* [What this task involves] Only the lines from the start of the data below through the line that contains "SC.camera = cam" are to be copied, exactly and without pictures.

* [Data segment]
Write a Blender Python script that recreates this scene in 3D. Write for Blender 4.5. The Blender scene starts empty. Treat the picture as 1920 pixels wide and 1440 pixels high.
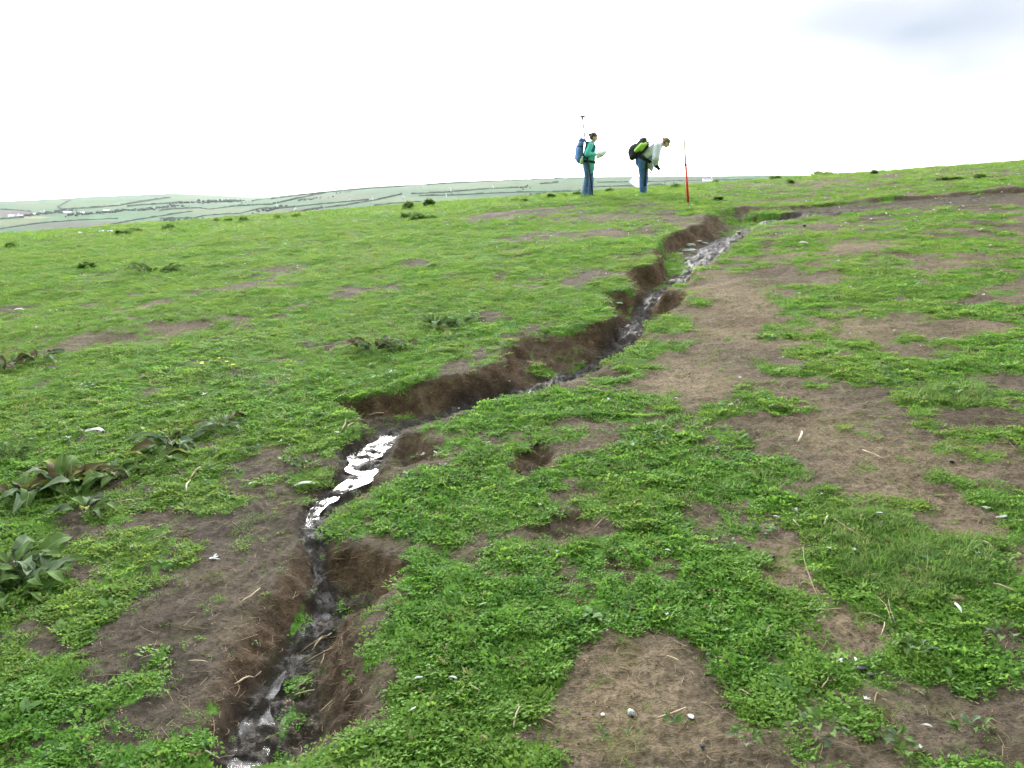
import bpy, bmesh, math, random
import numpy as np
from mathutils import Vector, Matrix, Euler

SC = bpy.context.scene
COL = SC.collection
R = math.radians
random.seed(7)
RNG = np.random.default_rng(11)

# ------------------------------------------------------------------ camera
F_PX, CAM_Z, PITCH = 1500.0, 1.6, math.atan(300 / 1500)
cam_d = bpy.data.cameras.new('camera')
cam_d.sensor_width = 36.0
cam_d.lens = 36.0 * F_PX / 1920
cam_d.clip_start, cam_d.clip_end = 0.05, 40000
cam = bpy.data.objects.new('camera', cam_d)
cam.location = (0, 0, CAM_Z)
cam.rotation_euler = (R(90) - PITCH, 0, 0)
COL.objects.link(cam)
SC.camera = cam

# ------------------------------------------------------------------ sky, sun, exposure
SUN_ELEV, SUN_AZ = R(22), R(-11)          # azimuth measured from +Y towards +X
world = bpy.data.worlds.new('World')
SC.world = world
world.use_nodes = True
wn, wl = world.node_tree.nodes, world.node_tree.links
wn.clear()
w_out = wn.new('ShaderNodeOutputWorld')
w_bg = wn.new('ShaderNodeBackground')
w_bg.inputs['Strength'].default_value = 0.15
w_sky = wn.new('ShaderNodeTexSky')
w_sky.sky_type = 'NISHITA'
w_sky.sun_disc = False
w_sky.sun_elevation = SUN_ELEV
w_sky.sun_rotation = SUN_AZ
w_sky.dust_density = 1.6
w_sky.ozone_density = 1.0
w_hs = wn.new('ShaderNodeHueSaturation')    # thin overcast: the blue is nearly gone
w_hs.inputs['Saturation'].default_value = 0.16
w_tc = wn.new('ShaderNodeTexCoord')
w_sep = wn.new('ShaderNodeSeparateXYZ')
w_add = wn.new('ShaderNodeMath'); w_add.operation = 'ADD'; w_add.inputs[1].default_value = 0.22
w_max = wn.new('ShaderNodeMath'); w_max.operation = 'MAXIMUM'; w_max.inputs[1].default_value = 0.12
w_dx = wn.new('ShaderNodeMath'); w_dx.operation = 'DIVIDE'
w_dy = wn.new('ShaderNodeMath'); w_dy.operation = 'DIVIDE'
w_cmb = wn.new('ShaderNodeCombineXYZ')
w_cmb.inputs[2].default_value = 22.1
w_noise = wn.new('ShaderNodeTexNoise')
w_noise.inputs['Scale'].default_value = 0.55
w_noise.inputs['Detail'].default_value = 3.5
w_noise.inputs['Roughness'].default_value = 0.58
w_ramp = wn.new('ShaderNodeValToRGB')
for _k, (_p, _c) in enumerate([(0.50, (1, 1, 1, 1)), (0.60, (0.205, 0.206, 0.21, 1)), (0.71, (0.115, 0.127, 0.144, 1))]):
    if _k == 2: w_ramp.color_ramp.elements.new(0.71)
    w_ramp.color_ramp.elements[_k].position = _p
    w_ramp.color_ramp.elements[_k].color = _c
w_mul = wn.new('ShaderNodeMix'); w_mul.data_type = 'RGBA'; w_mul.blend_type = 'MULTIPLY'
w_mul.inputs[0].default_value = 1.0
wl.new(w_tc.outputs['Generated'], w_sep.inputs[0])
wl.new(w_sep.outputs[2], w_add.inputs[0])
wl.new(w_add.outputs[0], w_max.inputs[0])
wl.new(w_sep.outputs[0], w_dx.inputs[0]); wl.new(w_max.outputs[0], w_dx.inputs[1])
wl.new(w_sep.outputs[1], w_dy.inputs[0]); wl.new(w_max.outputs[0], w_dy.inputs[1])
wl.new(w_dx.outputs[0], w_cmb.inputs[0]); wl.new(w_dy.outputs[0], w_cmb.inputs[1])
wl.new(w_cmb.outputs[0], w_noise.inputs['Vector'])
wl.new(w_noise.outputs[0], w_ramp.inputs[0])
wl.new(w_sky.outputs[0], w_hs.inputs['Color'])
w_even = wn.new('ShaderNodeMix'); w_even.data_type = 'RGBA'      # cloud spreads the light evenly over the sky
w_even.inputs[0].default_value = 0.74
w_even.inputs[7].default_value = (5.6, 5.75, 6.0, 1)
wl.new(w_hs.outputs[0], w_even.inputs[6])
wl.new(w_even.outputs[2], w_mul.inputs[6])
wl.new(w_ramp.outputs[0], w_mul.inputs[7])
wl.new(w_mul.outputs[2], w_bg.inputs['Color'])
wl.new(w_bg.outputs[0], w_out.inputs['Surface'])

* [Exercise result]
Write a Blender Python script that recreates this scene in 3D. Write for Blender 4.5. The Blender scene starts empty. Treat the picture as 1920 pixels wide and 1440 pixels high.
import bpy, bmesh, math, random
import numpy as np
from mathutils import Vector, Matrix, Euler

SC = bpy.context.scene
COL = SC.collection
R = math.radians
random.seed(7)
RNG = np.random.default_rng(11)

# ------------------------------------------------------------------ camera
F_PX, CAM_Z, PITCH = 1500.0, 1.6, math.atan(300 / 1500)
cam_d = bpy.data.cameras.new('camera')
cam_d.sensor_width = 36.0
cam_d.lens = 36.0 * F_PX / 1920
cam_d.clip_start, cam_d.clip_end = 0.05, 40000
cam = bpy.data.objects.new('camera', cam_d)
cam.location = (0, 0, CAM_Z)
cam.rotation_euler = (R(90) - PITCH, 0, 0)
COL.objects.link(cam)
SC.camera = cam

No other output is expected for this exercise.